━━━ Records shown ━━━

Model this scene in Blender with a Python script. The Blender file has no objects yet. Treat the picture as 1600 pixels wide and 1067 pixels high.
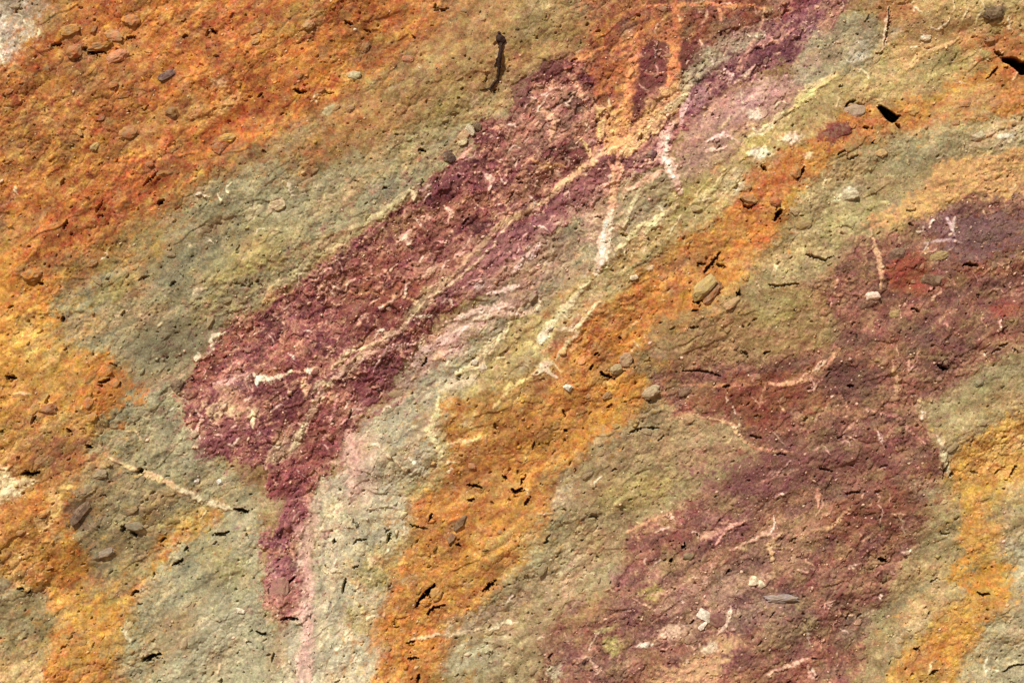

━━━
━━━ Records shown ━━━

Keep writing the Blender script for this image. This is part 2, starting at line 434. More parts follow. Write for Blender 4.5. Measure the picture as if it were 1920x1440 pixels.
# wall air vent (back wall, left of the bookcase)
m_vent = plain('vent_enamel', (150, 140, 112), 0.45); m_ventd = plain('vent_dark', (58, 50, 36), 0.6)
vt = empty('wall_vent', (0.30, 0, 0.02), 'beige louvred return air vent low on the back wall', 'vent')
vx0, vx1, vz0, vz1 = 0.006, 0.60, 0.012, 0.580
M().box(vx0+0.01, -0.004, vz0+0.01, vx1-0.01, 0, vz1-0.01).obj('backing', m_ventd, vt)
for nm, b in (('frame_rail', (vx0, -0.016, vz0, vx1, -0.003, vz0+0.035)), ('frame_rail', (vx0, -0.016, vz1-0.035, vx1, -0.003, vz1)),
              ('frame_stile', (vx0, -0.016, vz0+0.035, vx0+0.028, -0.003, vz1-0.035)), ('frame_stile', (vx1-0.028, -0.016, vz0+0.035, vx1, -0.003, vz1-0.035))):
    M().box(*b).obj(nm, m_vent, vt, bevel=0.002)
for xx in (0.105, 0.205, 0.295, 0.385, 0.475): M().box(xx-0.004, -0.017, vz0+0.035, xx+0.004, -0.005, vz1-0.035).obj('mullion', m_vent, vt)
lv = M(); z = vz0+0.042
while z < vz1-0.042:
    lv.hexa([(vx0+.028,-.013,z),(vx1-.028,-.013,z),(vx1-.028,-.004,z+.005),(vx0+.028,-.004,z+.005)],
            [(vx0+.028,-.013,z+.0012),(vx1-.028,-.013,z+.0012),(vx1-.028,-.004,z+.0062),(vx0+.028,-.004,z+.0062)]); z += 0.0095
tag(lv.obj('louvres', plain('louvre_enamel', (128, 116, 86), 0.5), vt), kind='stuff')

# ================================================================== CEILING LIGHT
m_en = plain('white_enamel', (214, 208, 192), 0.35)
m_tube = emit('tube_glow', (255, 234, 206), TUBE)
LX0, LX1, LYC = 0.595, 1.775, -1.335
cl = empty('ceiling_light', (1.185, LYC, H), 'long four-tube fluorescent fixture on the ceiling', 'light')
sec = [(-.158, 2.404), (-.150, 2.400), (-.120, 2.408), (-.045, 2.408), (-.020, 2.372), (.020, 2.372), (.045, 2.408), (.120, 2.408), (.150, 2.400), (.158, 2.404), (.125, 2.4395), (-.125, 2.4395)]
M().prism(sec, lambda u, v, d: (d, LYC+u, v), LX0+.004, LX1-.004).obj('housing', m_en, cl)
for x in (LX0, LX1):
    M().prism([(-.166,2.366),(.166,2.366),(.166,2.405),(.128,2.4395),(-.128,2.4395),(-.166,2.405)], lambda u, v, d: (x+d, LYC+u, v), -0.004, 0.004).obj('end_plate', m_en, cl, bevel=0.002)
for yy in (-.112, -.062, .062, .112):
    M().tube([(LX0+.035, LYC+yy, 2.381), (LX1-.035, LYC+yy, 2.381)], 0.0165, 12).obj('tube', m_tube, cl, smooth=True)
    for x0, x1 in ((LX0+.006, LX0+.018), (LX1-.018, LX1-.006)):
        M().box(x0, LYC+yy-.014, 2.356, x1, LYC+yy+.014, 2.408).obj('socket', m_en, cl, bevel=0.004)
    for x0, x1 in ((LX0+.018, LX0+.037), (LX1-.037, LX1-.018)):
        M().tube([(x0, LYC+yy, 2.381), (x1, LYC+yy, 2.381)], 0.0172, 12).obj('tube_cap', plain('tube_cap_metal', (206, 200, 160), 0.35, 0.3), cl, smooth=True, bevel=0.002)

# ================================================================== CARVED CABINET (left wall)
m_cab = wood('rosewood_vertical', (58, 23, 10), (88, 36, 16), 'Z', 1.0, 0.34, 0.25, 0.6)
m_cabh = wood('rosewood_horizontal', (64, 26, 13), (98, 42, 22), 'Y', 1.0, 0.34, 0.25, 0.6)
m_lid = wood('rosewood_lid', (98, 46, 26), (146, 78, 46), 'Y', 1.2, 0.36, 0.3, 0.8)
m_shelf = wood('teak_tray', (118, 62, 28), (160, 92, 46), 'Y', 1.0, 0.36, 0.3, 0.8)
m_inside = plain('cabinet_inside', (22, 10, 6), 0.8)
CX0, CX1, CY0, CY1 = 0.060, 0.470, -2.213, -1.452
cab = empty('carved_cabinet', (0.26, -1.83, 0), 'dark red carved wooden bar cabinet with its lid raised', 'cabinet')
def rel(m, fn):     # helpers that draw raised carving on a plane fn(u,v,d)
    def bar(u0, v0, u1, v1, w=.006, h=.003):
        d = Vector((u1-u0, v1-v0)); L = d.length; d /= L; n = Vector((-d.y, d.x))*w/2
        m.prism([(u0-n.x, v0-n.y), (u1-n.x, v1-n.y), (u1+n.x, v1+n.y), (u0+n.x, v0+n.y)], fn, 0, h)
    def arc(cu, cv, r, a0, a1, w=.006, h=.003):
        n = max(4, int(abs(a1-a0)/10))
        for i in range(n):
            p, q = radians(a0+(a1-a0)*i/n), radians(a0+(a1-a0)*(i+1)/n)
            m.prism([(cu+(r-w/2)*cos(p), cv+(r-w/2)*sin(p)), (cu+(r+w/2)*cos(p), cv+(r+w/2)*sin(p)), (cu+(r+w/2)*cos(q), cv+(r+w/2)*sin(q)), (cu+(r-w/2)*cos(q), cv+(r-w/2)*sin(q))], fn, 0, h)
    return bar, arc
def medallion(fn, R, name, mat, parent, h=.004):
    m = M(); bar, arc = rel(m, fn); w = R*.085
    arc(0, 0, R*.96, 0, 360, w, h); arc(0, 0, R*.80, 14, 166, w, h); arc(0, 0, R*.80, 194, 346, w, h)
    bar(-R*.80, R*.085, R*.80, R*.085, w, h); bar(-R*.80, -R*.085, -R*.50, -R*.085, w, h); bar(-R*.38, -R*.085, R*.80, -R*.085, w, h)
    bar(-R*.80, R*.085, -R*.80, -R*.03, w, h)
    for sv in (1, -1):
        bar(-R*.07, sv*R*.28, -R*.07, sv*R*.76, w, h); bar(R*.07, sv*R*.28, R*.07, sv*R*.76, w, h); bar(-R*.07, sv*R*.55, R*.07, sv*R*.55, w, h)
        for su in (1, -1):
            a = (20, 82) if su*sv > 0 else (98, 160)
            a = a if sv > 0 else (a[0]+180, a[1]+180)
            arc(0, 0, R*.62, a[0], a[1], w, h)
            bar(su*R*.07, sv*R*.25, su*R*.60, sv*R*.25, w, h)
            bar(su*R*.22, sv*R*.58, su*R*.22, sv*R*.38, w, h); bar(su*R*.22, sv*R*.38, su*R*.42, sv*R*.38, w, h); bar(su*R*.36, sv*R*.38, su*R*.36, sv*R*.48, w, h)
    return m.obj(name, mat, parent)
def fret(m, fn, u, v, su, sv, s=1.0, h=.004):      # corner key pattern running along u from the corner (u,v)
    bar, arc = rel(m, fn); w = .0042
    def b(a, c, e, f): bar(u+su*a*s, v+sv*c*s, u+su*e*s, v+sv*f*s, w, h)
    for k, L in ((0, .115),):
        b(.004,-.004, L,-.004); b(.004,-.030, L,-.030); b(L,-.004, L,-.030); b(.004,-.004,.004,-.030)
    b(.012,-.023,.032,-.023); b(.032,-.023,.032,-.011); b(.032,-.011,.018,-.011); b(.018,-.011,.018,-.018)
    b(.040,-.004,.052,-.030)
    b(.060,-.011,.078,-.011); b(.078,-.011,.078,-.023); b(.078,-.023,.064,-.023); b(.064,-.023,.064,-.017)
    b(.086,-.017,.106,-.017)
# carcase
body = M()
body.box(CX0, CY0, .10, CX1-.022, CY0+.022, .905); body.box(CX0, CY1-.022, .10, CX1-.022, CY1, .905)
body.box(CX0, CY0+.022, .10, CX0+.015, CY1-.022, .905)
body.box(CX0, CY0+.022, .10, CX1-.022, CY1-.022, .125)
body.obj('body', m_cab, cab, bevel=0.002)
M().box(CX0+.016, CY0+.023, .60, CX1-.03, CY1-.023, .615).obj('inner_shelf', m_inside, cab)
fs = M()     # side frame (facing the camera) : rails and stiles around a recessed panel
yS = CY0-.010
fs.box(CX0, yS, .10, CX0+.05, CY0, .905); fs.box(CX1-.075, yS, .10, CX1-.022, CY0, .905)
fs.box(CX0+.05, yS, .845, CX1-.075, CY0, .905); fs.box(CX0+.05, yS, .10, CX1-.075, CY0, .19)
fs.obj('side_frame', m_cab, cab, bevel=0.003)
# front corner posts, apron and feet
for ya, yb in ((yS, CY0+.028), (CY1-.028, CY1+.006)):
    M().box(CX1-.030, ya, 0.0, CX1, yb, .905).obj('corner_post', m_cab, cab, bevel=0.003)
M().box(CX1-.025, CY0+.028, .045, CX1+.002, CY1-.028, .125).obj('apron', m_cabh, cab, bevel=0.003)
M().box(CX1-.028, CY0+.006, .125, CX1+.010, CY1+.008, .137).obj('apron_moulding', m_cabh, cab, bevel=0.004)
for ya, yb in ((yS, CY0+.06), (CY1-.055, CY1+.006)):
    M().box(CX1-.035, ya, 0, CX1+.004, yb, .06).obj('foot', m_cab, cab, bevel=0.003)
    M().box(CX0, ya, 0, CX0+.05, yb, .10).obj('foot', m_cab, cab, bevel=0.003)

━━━

▸ **Set exercise**: Find the word "picture" in the records and pull out each line that has it.

▸ **Answer for this exercise**:
Model this scene in Blender with a Python script. The Blender file has no objects yet. Treat the picture as 1600 pixels wide and 1067 pixels high.
Keep writing the Blender script for this image. This is part 2, starting at line 434. More parts follow. Write for Blender 4.5. Measure the picture as if it were 1920x1440 pixels.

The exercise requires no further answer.